Konrad Paul Liessmann: Alle Lust will Ewigkeit. Mitternächtliche Versuchungen. Zsolnay, 318 Seiten, 26,00 Euro. Erscheint am 19. April 2021.

Wissen heißt noch nicht Erkenntnis

Ganz ohne Smartphone habe Nietzsche vorausgesagt, dass die Demokratisierung des Wissens auch Missverständnisse mit sich bringe. Wissen, so könnte man den Philosophen Liessmann deuten, heißt für die Wikipedia-Kultur noch lange nicht Erkenntnis.

Alles sei mittlerweile der Optimierung und des „gesunden Lebens“ untergeordnet: „Die Lüste selbst unterliegen seit geraumer Zeit dem Regime der Gesundheit, das trifft das Rauchen ebenso wie den Sex, das Essen ebenso wie das Trinken und es trifft auch die rar gewordenen geistigen Genüsse: nur keine allzu radikalen Gedanken, nur keine inkorrekten Formulierungen, nur keine Sprache, (…) nur keine Spitze, die irgendjemandem wehtun, nur keine Hypothese, die in falsche Hände geraten könnte.“

„Auf der richtigen Seite der Geschichte“

Der letzte Mensch, er scheue den Konflikt und auch den Schmerz. Er nimmt, so zitiert Liessmann Nietzsche, „ein wenig Gift ab und zu“, um „angenehm träumen“ zu können. „‚Wir haben das Glück erfunden‘ – sagen die letzten Menschen und blinzeln“, schreibt Nietzsche mit einiger Prophetie zur Bobo-Kultur der Gegenwart. „Die Schere im Kopf sorgt dafür, dass man es sich auf der richtigen Seite der Geschichte behaglich einrichten kann und sich in seinem intellektuellen Wohlbefinden auch nicht weiter stören lassen muss“, ergänzt Liessmann.

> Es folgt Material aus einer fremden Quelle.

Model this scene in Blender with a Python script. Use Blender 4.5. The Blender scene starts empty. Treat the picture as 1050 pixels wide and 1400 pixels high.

Liessmann wird mit diesen Sätzen, sicher auch gewollt, Kritik und wohl kalkulierte Missverständnisse ernten. Was gut ist, denn es kann und wird eine Diskussion begünstigen, die die Gegenwart zu ihrem Selbstverständnis, „jenseits von Gut und Böse“, auch jenseits von links und rechts benötigt. Liessmann führt von diesem Anfangsgedanken spielerisch durch die Nacht. Wer schlaflos ist mit Nietzsche und Kierkegaard, so darf man nach dieser vergnüglich klugen wie spielerischen Reise schließen, hat zwar ungesund gelebt – aber er/sie hat die Grenzen seiner eigenen Welt wieder einmal lustvoll vermessen. Und auch gegen den Kater hat unsere Gesellschaft Zuckerkügelchen mit dem Hauch von Gegengift in, wie es heißt, hoher Potenz.